I believe the Win8 driver would work in Win10, but their official driver is separate here. I think at one point they may all have been a single package.
dr_st wrote:Similarly, the problems you described with Linux GPU drivers are also due to the decisions made by the IHVs, not because of inherent Linux flaws.
See above, clearly inherent linux flaws.
dr_st wrote:Core stability does not mean much, in itself.
It did, at one point. Windows 9x wasn't exactly stable, and you would often have BSODs and lose work.
Windows NT has always been rock-solid however, but never quite got credit for that, because of the 9x legacy.
The linux community loved to point out the 'instability' of Windows, mainly projecting 9x issues on NT-based versions.
dr_st wrote:An OS is as only as good as its interfaces.
To an end-user.
For me as a developer, I care more about the programming interfaces, kernel features and performance and such.
I mostly develop software where the user doesn't interact with anything other than my application. And my application interacts with various hardware and other systems and such.
So the 'usability' of the OS is irrelevant to me and my users. The usability is only relevant for my applications. Aside from that, I need a solid, stable and reliable basis to build my functionality. And that's what the kernel and its drivers should provide. I need low latency, high scalability, that sort of thing.
I have sometimes created software where people would usually pick a *NIX flavour as their go-to solution... But that's cargo cult. It's "what we do" in the industry.

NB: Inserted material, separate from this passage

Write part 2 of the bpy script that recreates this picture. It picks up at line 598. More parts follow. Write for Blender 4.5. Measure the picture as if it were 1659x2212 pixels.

However, unlike most people in that industry, I am not limited to *NIX, I also understand Windows in great detail. So I can sometimes build solutions based on Windows that they didn't even know was possible, yet the Windows version preforms better than a *NIX solution would, because I know about features that Windows offers that *NIX doesn't, and I know how to use them (of course if the shoe is on the other foot, I will also pick *NIX over Windows... however, usually the arguments for *NIX are more along the lines of 'but the licensing costs are cheaper, so let's do that', and rarely because of technical advantages).